Let’s say you have access to a remote machine and use it to copy backups occasionally, eg with rsync. Your local machine has credentials stored that allow write access on the remote machine, however if the local account was compromised that could also allow access to the remote machine and the data stored there.
How can you grant access to an account to write remotely, but also protect the data from this account? One possibility could be to change the permissions on the data after it is copied to prevent deletion/interference, although I’m just making this up. Is there a standard practise for this?
Do pull backups instead of push backups: Backup server connects to local machine.
That’s an interesting idea
What’s the rationale for this? Genuinely curious.
The reasoning is that your backup server should be more secure than production. Production has to have a bunch of stuff open in order to be useful and convenient. The backup server does not. It can be basically fully locked down.
To add - by doing pulls the backup server uses different credentials to run than the credentials used to perform pulls.
Backup server has it’s own credentials database, machines being backed up have their own database. Backup service in backup server uses appropriate credentials from machine being backed up to access the data there (shares, etc). So credentials from compromised machine are unrelated to credentials for backup server.
And if backups are done properly (full on a schedule, daily incrementals, or something similar) you should be able to revert to a known-good state with minimal data loss.
If the main site gets compromised the credentials there must be considered lost and known to che attackers.
with a pull backup that’s not an issue because the main site has no access to the remote system; it is a process on the remote site that has credentials to access the main site and not the other way around.
the remote system may
receiveretrieve a compromised copy of the data, but the attacker cannot tamper with previous backups so recovery is still possible.That makes sense. I use NFS, so there are other controls for security because “offsite” is another building on my property, but still in the same pool of subnets…
This is the main reason I had in my head about pull backups. Thanks for the explanation.
Why downvote this?
The suggestion I have heard is to have the remote machine connect to the machine on a schedule and pull the backups onto itself. Then your local machine doesn’t have direct access to the backups, making it harder to compromise the backups if hacked. But this also assumes the backup machine is locked down and isolated so it is lower risk than the local machine.
Append only mode.
Just a small sidenote: If you do not trust your local machine you should think about why and how to change that.
Well I think she amount of caution is still appropriate no matter how much you manage to secure the local machine
Of course, of course :)
A system like proxmox backup server can do this scurely. There you can create a user that can only add new backups and read the existing ones, but cannot delete any or read anything else on the remote host.
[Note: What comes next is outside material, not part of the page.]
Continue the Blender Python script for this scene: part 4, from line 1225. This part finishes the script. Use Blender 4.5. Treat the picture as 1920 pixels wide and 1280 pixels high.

Otherwise if you only care to protect the remote machine, then something like an ssh chroot jail would also work.
Scheduled snapshots (btrfs or zfs). If the compromised account deletes or modifies files, they’re still there in the past snapshots
Filesystem-level snapshots are quite space-efficient because they don’t make copies of all the files or even whole files; just the blocks that changed.
Append only, like others are saying.
I have solved that by giving the distant machine the credentials to connect to the local machine. And the distant machine can’t be accessed from the outside.
Yes that sounds like pull backups, which is worth exploring
Personally as some extra spice as I worry about ransomeare, I have a few key files I check across my array that should never change. If any of their hashes are off, I abort immediately.
Yep offline backups are useful, although it does require remembering & making the effort to do it each time
Certainly sounds relevant, although overall it is quite a different approach than in currently using
For doing snapshots did that means the local system identifies the changes? Or it all gets copied each time?
Yes that seems like one way to go. Although I am using rsync so maybe keeping the files in place and changing owner could be an option
Are you connecting to the victim to push a backup into storage? If so, there’s SO much you should improve on that.
Go on.
What are the vulnerabilities that you’re afraid of? Can you answer this purely from the info OP gave, i.e. without making assumptions about what the server authorizes the phone to do? OP’s post does not indicate that they’re violating the principle of least privilege in any way.
OP’s post does not indicate that they’re violating the principle of least privilege in any way.
If I wasn’t sure whether that was a risk, I would have asked whether that’s what was going on. Oh, wait: I did, right? I used a question mark and everything.
Encrypt before send, and if you want to have protection against deletions of the data have a cold backup offline other than during the copy.